I’ve said repeatedly but can’t say enough, is that the Fed is preparing for the next crisis. The evidence is clear that it takes 3% to 4% in rate cuts to pull the U.S. out of a recession. The Fed cannot cut rates even 3% when the fed funds rate is less than 2%.
So, the Fed is in a desperate race to raise rates before a recession arrives so they can cut rates to cure the recession.
How does balance sheet normalization fit in?
Having pushed the balance sheet to $4.5 trillion in the last crisis, the Fed needs to reduce the balance sheet now so they can expand it again up to $4.5 trillion in QE4 if necessary.
Reducing the balance sheet is a precautionary step in case a recession arrives before rates reach 3%. In that case, the Fed would cut rates as far as they could until rates hit zero, and then revert to QE. (The Fed has shown no inclination to use negative rates, and the evidence from Europe, Sweden and Japan is that negative rates don’t work anyway).
The Fed does not have an unlimited capacity to monetize debt.
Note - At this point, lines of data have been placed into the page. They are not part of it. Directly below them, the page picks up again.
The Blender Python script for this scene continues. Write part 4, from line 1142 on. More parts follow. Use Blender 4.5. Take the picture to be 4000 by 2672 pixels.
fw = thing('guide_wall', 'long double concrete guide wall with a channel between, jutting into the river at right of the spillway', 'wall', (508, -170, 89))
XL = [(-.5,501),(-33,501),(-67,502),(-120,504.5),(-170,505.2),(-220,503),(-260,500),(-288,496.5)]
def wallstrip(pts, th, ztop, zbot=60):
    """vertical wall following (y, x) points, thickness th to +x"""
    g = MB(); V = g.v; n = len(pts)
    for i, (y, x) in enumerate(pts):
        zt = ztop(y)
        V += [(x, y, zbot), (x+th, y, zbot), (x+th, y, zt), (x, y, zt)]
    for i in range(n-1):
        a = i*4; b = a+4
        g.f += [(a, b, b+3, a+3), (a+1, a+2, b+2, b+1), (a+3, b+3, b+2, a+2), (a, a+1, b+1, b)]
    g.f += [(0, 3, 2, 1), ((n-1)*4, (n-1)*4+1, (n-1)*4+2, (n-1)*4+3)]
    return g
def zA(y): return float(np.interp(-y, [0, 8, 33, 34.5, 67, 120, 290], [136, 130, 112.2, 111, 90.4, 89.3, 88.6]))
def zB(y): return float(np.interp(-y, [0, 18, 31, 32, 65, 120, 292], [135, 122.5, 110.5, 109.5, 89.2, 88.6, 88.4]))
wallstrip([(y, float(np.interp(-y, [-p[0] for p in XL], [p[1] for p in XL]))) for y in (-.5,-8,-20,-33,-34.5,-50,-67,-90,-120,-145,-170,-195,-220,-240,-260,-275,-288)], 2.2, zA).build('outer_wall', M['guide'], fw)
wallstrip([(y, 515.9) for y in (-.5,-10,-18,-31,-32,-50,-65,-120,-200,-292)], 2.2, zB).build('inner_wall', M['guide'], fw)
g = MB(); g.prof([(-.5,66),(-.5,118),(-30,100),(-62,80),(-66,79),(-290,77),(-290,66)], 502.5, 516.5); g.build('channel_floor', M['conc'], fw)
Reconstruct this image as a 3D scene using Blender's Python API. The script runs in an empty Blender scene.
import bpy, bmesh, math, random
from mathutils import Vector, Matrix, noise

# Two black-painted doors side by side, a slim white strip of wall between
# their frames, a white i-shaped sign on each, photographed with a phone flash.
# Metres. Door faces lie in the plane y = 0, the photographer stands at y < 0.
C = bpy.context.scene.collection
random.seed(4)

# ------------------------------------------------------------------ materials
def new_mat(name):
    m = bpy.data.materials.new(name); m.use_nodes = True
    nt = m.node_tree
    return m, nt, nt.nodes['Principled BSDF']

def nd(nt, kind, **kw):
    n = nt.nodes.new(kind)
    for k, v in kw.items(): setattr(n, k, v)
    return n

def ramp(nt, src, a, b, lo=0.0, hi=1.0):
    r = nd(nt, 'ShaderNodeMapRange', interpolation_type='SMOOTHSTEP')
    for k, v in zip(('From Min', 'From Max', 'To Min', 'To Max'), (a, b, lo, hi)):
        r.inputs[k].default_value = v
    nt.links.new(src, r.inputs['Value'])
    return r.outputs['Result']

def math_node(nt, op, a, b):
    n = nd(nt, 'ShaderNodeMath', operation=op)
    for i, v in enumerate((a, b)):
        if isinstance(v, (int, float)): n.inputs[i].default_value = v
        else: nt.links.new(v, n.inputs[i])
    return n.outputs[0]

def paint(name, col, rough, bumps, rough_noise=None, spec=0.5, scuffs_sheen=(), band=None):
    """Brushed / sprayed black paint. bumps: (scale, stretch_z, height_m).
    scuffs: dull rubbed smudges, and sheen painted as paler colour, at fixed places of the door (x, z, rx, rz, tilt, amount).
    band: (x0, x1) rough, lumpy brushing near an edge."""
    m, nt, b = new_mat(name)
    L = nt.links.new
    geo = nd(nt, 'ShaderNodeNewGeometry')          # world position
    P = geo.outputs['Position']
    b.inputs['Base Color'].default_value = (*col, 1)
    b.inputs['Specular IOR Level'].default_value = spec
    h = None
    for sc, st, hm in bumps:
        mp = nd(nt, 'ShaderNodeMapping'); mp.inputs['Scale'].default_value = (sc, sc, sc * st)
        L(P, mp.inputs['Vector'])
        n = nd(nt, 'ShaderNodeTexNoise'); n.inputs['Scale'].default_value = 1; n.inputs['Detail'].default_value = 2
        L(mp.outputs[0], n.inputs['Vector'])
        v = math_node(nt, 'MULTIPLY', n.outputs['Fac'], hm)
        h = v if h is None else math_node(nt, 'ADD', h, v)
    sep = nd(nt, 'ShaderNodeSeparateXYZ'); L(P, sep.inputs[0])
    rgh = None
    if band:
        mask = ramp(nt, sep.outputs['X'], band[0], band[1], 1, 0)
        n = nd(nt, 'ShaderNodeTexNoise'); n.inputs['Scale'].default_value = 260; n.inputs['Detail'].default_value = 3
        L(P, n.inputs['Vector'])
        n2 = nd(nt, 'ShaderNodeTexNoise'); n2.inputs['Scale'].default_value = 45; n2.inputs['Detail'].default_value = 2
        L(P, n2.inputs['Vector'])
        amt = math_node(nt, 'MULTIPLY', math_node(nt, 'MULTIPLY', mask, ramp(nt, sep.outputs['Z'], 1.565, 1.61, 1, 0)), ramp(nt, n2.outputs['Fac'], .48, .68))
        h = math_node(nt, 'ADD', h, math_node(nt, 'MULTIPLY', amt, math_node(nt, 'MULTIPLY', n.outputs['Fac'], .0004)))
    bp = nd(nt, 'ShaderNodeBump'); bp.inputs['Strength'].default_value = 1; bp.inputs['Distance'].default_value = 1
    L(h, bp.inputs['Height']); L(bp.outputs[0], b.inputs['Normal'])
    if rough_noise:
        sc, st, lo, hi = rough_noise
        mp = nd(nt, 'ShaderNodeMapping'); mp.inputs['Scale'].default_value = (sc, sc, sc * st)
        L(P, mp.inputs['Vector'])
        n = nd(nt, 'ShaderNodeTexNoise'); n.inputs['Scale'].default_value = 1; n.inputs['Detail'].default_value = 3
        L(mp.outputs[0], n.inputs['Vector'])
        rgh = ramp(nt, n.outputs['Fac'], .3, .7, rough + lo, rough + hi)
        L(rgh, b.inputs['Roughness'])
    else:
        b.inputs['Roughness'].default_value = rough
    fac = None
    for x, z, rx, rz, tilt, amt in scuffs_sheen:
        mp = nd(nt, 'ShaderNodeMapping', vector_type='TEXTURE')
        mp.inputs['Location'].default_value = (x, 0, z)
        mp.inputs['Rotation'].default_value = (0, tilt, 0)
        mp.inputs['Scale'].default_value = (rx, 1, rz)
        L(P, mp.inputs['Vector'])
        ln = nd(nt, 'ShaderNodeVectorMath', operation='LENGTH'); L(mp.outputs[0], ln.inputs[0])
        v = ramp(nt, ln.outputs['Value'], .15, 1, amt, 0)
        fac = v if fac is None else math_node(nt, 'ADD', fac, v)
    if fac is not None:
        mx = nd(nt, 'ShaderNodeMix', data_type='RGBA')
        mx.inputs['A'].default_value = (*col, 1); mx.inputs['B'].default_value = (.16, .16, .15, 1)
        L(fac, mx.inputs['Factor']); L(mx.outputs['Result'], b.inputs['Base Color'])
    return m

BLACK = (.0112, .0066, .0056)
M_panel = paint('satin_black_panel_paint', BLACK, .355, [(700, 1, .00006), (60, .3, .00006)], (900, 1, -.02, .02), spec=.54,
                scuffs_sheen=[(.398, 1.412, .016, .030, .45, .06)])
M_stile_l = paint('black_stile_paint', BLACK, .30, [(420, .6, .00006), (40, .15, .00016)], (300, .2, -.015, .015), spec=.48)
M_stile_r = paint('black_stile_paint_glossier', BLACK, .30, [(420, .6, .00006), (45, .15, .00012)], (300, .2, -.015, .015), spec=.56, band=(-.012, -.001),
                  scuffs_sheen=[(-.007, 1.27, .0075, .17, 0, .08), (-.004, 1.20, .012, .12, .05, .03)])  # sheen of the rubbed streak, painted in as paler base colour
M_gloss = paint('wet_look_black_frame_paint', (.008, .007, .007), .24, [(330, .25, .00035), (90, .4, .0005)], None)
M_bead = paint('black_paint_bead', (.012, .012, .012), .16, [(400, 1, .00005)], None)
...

The constraint is not legal, but psychological. There is an invisible confidence boundary on the size of the Fed’s balance sheet. The Fed cannot cross this boundary without destroying confidence in the central bank and the dollar.
Whether that boundary is $5 trillion or $6 trillion is unknowable. A central bank will find out the hard way instantaneously when they cross it. At that point, it’s too late to regain trust.
In short, the Fed is tightening monetary conditions now so they can ease conditions in the next crisis without destroying confidence in the dollar.
The Fed’s conundrum is whether they can tighten monetary conditions now without causing the recession they are preparing to cure. The evidence of the past ten years shows the answer to that conundrum is “no.”
The likely outcomes and the Fed’s real choices are the following:
In one scenario, the double dose of tightening from rate hikes and QT slows the economy, deflates asset bubbles in stocks, strengthens the dollar, and imports deflation. As these trends become evident, disinflation could tip into mild deflation.
Job creation could dry up as employers rein in costs. A stock market correction will turn into a bear market with major indices dropping 30% or more from 2018 highs.
All of these trends would be exacerbated by a global slowdown due to the trade war, concerns about U.S. debt levels, and reduced immigration. A technical recession will ensue. This would not be the end of the world. But it would be the end of one of the longest expansions and longest bull markets in stocks ever.
The other scenario is a more complex process with a far more catastrophic outcome. In this scenario, the Fed repeats two historic blunders. The first blunder occurred in 1928 when the Fed tried to deflate an asset bubble in stocks. The second blunder was in 1937 when the Fed tightened policy too early during a period of prolonged weakness.
Until December 2017, the Fed rejected the idea that it could identify and deflate asset bubbles. This policy was based on the experience of 1928 when Fed efforts to deflate a stock bubble led to the stock market crash of October 1929 and the Great Depression.
The Fed’s preference was to let bubbles pop on their own and then clean up the mess with monetary ease if needed.
However, the popping of the mortgage bubble in 2007 was far more dangerous and the policy response far more radical that the Fed expected going into that episode.
Given the continued fragility of the financial system, the Fed began to re-think its clean-up policy and chose a more nuanced stance toward deflating bubbles.
This new view (really a reprise of the 1928 view) emerged in the minutes of the Federal Open Market Committee, the Fed’s rate policy arm, for November 1, 2017, and was echoed in the public remarks of Fed officials in the days following this FOMC meeting.
This newfound concern about asset bubbles played out in the FOMC’s decision to raise rates at their December 13, 2017 meeting despite continued worries about disinflation.
As if to validate the Fed’s new approach, U.S. stock markets soon suffered a sharp 11% correction during February 2 – 8, 2018; a mild preview of what happens when the Fed tries to deflate asset bubbles. The Fed’s attempted finesse in financial markets could well result in a market crash as bad or worse than 1929.
The impact of such a market crash will not be confined to the U.S. In fact, a stronger dollar resulting from tight monetary policy could precipitate a crisis in emerging markets dollar-denominated debt that transmutes into a global liquidity crisis through now well-known contagion channels.
The second Fed blunder was an effort to normalize rate policy in 1937 after eight years of ease during the worst of the Great Depression beginning in 1929. Today’s policy normalization is almost an exact replay.
Economic performance from 2007 to 2018 is best understood as a depression, not in the sense of continual declining GDP, but rather actual growth that is depressed relative to potential growth even without outright declines.